→ **Source excerpt**
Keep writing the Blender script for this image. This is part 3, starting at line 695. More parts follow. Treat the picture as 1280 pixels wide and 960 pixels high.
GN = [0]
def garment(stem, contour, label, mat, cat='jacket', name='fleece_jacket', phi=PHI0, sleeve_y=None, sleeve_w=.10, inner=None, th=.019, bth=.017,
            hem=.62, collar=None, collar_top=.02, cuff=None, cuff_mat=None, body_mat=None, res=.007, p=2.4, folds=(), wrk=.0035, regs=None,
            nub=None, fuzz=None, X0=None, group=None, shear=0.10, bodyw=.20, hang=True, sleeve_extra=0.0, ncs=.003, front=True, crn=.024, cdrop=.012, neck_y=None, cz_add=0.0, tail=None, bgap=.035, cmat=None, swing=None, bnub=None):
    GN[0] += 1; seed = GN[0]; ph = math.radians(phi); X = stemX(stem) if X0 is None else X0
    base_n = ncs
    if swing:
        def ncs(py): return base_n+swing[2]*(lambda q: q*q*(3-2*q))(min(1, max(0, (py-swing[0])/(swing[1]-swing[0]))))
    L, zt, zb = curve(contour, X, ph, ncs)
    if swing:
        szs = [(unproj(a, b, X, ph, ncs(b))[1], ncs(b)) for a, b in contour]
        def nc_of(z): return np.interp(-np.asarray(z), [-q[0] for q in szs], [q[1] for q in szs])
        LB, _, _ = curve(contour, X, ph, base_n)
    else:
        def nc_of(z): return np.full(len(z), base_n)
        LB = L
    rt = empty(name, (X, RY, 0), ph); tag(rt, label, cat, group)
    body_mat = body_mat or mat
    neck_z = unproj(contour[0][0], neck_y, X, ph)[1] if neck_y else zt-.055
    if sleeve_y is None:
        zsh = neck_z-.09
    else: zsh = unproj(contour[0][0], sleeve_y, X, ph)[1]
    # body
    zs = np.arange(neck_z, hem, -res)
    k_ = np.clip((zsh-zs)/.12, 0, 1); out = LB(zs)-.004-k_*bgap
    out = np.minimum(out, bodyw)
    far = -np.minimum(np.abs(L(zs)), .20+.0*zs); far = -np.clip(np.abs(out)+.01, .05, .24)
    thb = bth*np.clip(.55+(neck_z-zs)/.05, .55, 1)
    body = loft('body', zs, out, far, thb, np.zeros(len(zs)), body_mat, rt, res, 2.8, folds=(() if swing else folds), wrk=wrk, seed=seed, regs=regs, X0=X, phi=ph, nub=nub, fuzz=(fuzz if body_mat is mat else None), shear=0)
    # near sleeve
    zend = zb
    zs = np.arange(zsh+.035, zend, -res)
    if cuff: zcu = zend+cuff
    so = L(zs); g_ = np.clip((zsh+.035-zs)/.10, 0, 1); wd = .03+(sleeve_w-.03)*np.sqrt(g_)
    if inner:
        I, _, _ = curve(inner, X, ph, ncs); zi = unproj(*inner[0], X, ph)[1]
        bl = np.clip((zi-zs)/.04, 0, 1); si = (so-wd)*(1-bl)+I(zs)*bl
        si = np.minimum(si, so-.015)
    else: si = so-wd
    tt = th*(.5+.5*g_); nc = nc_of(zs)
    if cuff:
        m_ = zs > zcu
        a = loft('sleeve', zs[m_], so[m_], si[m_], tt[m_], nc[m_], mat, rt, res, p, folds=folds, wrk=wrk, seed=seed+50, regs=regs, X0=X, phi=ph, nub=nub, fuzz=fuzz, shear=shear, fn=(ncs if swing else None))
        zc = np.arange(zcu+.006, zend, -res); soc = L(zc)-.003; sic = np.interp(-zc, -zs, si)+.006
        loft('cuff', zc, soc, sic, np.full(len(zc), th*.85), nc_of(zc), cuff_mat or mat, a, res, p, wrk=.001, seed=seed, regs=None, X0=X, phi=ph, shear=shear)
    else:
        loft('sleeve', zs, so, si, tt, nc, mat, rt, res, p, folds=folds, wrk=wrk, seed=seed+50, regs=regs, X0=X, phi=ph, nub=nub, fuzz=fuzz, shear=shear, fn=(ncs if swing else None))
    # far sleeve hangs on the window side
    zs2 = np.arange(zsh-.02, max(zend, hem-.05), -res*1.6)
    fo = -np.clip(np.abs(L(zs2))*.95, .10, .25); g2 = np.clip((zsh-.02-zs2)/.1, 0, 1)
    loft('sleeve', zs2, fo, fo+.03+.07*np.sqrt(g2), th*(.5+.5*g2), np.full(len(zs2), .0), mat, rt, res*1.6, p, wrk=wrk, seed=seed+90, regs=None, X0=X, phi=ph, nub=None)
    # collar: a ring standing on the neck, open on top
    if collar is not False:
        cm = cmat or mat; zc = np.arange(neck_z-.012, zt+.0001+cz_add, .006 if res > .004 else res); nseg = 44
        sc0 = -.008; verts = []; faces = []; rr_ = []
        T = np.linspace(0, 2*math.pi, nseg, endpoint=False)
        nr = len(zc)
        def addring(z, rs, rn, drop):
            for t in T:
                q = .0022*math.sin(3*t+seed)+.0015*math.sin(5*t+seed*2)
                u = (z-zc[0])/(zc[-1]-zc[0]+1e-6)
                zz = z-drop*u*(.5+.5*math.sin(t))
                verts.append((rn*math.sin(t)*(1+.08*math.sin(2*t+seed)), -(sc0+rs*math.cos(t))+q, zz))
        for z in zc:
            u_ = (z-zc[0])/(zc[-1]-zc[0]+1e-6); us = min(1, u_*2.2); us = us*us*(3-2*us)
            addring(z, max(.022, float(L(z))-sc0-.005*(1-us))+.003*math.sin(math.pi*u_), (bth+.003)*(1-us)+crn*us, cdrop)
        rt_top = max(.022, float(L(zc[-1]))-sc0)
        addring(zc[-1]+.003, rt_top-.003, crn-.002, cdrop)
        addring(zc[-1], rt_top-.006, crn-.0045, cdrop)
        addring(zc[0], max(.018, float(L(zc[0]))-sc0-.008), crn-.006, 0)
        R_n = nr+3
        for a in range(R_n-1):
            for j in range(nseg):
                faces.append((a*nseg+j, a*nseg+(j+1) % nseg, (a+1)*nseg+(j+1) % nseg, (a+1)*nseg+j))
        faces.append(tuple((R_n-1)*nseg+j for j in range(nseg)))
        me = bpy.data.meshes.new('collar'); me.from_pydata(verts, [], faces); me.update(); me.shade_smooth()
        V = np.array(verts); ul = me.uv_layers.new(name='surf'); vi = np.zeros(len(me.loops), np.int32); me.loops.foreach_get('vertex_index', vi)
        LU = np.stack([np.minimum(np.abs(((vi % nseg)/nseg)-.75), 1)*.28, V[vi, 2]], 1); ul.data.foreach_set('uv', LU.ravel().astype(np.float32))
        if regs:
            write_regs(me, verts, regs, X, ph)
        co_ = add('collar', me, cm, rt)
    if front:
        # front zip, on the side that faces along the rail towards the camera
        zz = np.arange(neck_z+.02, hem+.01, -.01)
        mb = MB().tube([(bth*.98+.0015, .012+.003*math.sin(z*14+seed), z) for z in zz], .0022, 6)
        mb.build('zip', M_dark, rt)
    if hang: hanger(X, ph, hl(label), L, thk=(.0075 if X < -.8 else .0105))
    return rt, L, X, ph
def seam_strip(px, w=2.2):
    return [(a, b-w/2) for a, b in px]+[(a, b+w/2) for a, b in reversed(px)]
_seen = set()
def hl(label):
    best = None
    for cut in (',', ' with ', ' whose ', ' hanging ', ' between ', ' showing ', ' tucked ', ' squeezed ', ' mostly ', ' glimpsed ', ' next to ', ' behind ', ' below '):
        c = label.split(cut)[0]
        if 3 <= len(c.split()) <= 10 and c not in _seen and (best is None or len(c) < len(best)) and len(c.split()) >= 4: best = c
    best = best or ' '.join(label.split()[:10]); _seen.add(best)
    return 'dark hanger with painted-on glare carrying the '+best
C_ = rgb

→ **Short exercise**
Output the lines above verbatim and in full.

→ **Exercise result**
Keep writing the Blender script for this image. This is part 3, starting at line 695. More parts follow. Treat the picture as 1280 pixels wide and 960 pixels high.
GN = [0]
def garment(stem, contour, label, mat, cat='jacket', name='fleece_jacket', phi=PHI0, sleeve_y=None, sleeve_w=.10, inner=None, th=.019, bth=.017,
            hem=.62, collar=None, collar_top=.02, cuff=None, cuff_mat=None, body_mat=None, res=.007, p=2.4, folds=(), wrk=.0035, regs=None,
            nub=None, fuzz=None, X0=None, group=None, shear=0.10, bodyw=.20, hang=True, sleeve_extra=0.0, ncs=.003, front=True, crn=.024, cdrop=.012, neck_y=None, cz_add=0.0, tail=None, bgap=.035, cmat=None, swing=None, bnub=None):
    GN[0] += 1; seed = GN[0]; ph = math.radians(phi); X = stemX(stem) if X0 is None else X0
    base_n = ncs
    if swing:
        def ncs(py): return base_n+swing[2]*(lambda q: q*q*(3-2*q))(min(1, max(0, (py-swing[0])/(swing[1]-swing[0]))))
    L, zt, zb = curve(contour, X, ph, ncs)
    if swing:
        szs = [(unproj(a, b, X, ph, ncs(b))[1], ncs(b)) for a, b in contour]
        def nc_of(z): return np.interp(-np.asarray(z), [-q[0] for q in szs], [q[1] for q in szs])
        LB, _, _ = curve(contour, X, ph, base_n)
    else:
        def nc_of(z): return np.full(len(z), base_n)
        LB = L
    rt = empty(name, (X, RY, 0), ph); tag(rt, label, cat, group)
    body_mat = body_mat or mat
    neck_z = unproj(contour[0][0], neck_y, X, ph)[1] if neck_y else zt-.055
    if sleeve_y is None:
        zsh = neck_z-.09
    else: zsh = unproj(contour[0][0], sleeve_y, X, ph)[1]
    # body
    zs = np.arange(neck_z, hem, -res)
    k_ = np.clip((zsh-zs)/.12, 0, 1); out = LB(zs)-.004-k_*bgap
    out = np.minimum(out, bodyw)
    far = -np.minimum(np.abs(L(zs)), .20+.0*zs); far = -np.clip(np.abs(out)+.01, .05, .24)
    thb = bth*np.clip(.55+(neck_z-zs)/.05, .55, 1)
    body = loft('body', zs, out, far, thb, np.zeros(len(zs)), body_mat, rt, res, 2.8, folds=(() if swing else folds), wrk=wrk, seed=seed, regs=regs, X0=X, phi=ph, nub=nub, fuzz=(fuzz if body_mat is mat else None), shear=0)
    # near sleeve
    zend = zb
    zs = np.arange(zsh+.035, zend, -res)
    if cuff: zcu = zend+cuff
    so = L(zs); g_ = np.clip((zsh+.035-zs)/.10, 0, 1); wd = .03+(sleeve_w-.03)*np.sqrt(g_)
    if inner:
        I, _, _ = curve(inner, X, ph, ncs); zi = unproj(*inner[0], X, ph)[1]
        bl = np.clip((zi-zs)/.04, 0, 1); si = (so-wd)*(1-bl)+I(zs)*bl
        si = np.minimum(si, so-.015)
    else: si = so-wd
    tt = th*(.5+.5*g_); nc = nc_of(zs)
    if cuff:
        m_ = zs > zcu
        a = loft('sleeve', zs[m_], so[m_], si[m_], tt[m_], nc[m_], mat, rt, res, p, folds=folds, wrk=wrk, seed=seed+50, regs=regs, X0=X, phi=ph, nub=nub, fuzz=fuzz, shear=shear, fn=(ncs if swing else None))
        zc = np.arange(zcu+.006, zend, -res); soc = L(zc)-.003; sic = np.interp(-zc, -zs, si)+.006
        loft('cuff', zc, soc, sic, np.full(len(zc), th*.85), nc_of(zc), cuff_mat or mat, a, res, p, wrk=.001, seed=seed, regs=None, X0=X, phi=ph, shear=shear)
    else:
        loft('sleeve', zs, so, si, tt, nc, mat, rt, res, p, folds=folds, wrk=wrk, seed=seed+50, regs=regs, X0=X, phi=ph, nub=nub, fuzz=fuzz, shear=shear, fn=(ncs if swing else None))
    # far sleeve hangs on the window side
    zs2 = np.arange(zsh-.02, max(zend, hem-.05), -res*1.6)
    fo = -np.clip(np.abs(L(zs2))*.95, .10, .25); g2 = np.clip((zsh-.02-zs2)/.1, 0, 1)
    loft('sleeve', zs2, fo, fo+.03+.07*np.sqrt(g2), th*(.5+.5*g2), np.full(len(zs2), .0), mat, rt, res*1.6, p, wrk=wrk, seed=seed+90, regs=None, X0=X, phi=ph, nub=None)
    # collar: a ring standing on the neck, open on top
    if collar is not False:
        cm = cmat or mat; zc = np.arange(neck_z-.012, zt+.0001+cz_add, .006 if res > .004 else res); nseg = 44
        sc0 = -.008; verts = []; faces = []; rr_ = []
        T = np.linspace(0, 2*math.pi, nseg, endpoint=False)
        nr = len(zc)
        def addring(z, rs, rn, drop):
            for t in T:
                q = .0022*math.sin(3*t+seed)+.0015*math.sin(5*t+seed*2)
                u = (z-zc[0])/(zc[-1]-zc[0]+1e-6)
                zz = z-drop*u*(.5+.5*math.sin(t))
                verts.append((rn*math.sin(t)*(1+.08*math.sin(2*t+seed)), -(sc0+rs*math.cos(t))+q, zz))
        for z in zc:
            u_ = (z-zc[0])/(zc[-1]-zc[0]+1e-6); us = min(1, u_*2.2); us = us*us*(3-2*us)
            addring(z, max(.022, float(L(z))-sc0-.005*(1-us))+.003*math.sin(math.pi*u_), (bth+.003)*(1-us)+crn*us, cdrop)
        rt_top = max(.022, float(L(zc[-1]))-sc0)
        addring(zc[-1]+.003, rt_top-.003, crn-.002, cdrop)
        addring(zc[-1], rt_top-.006, crn-.0045, cdrop)
        addring(zc[0], max(.018, float(L(zc[0]))-sc0-.008), crn-.006, 0)
        R_n = nr+3
        for a in range(R_n-1):
            for j in range(nseg):
                faces.append((a*nseg+j, a*nseg+(j+1) % nseg, (a+1)*nseg+(j+1) % nseg, (a+1)*nseg+j))
        faces.append(tuple((R_n-1)*nseg+j for j in range(nseg)))
        me = bpy.data.meshes.new('collar'); me.from_pydata(verts, [], faces); me.update(); me.shade_smooth()
        V = np.array(verts); ul = me.uv_layers.new(name='surf'); vi = np.zeros(len(me.loops), np.int32); me.loops.foreach_get('vertex_index', vi)
        LU = np.stack([np.minimum(np.abs(((vi % nseg)/nseg)-.75), 1)*.28, V[vi, 2]], 1); ul.data.foreach_set('uv', LU.ravel().astype(np.float32))
        if regs:
            write_regs(me, verts, regs, X, ph)
        co_ = add('collar', me, cm, rt)
    if front:
        # front zip, on the side that faces along the rail towards the camera
        zz = np.arange(neck_z+.02, hem+.01, -.01)
        mb = MB().tube([(bth*.98+.0015, .012+.003*math.sin(z*14+seed), z) for z in zz], .0022, 6)
        mb.build('zip', M_dark, rt)
    if hang: hanger(X, ph, hl(label), L, thk=(.0075 if X < -.8 else .0105))
    return rt, L, X, ph
def seam_strip(px, w=2.2):
    return [(a, b-w/2) for a, b in px]+[(a, b+w/2) for a, b in reversed(px)]
_seen = set()
def hl(label):
    best = None
    for cut in (',', ' with ', ' whose ', ' hanging ', ' between ', ' showing ', ' tucked ', ' squeezed ', ' mostly ', ' glimpsed ', ' next to ', ' behind ', ' below '):
        c = label.split(cut)[0]
        if 3 <= len(c.split()) <= 10 and c not in _seen and (best is None or len(c) < len(best)) and len(c.split()) >= 4: best = c
    best = best or ' '.join(label.split()[:10]); _seen.add(best)
    return 'dark hanger with painted-on glare carrying the '+best
C_ = rgb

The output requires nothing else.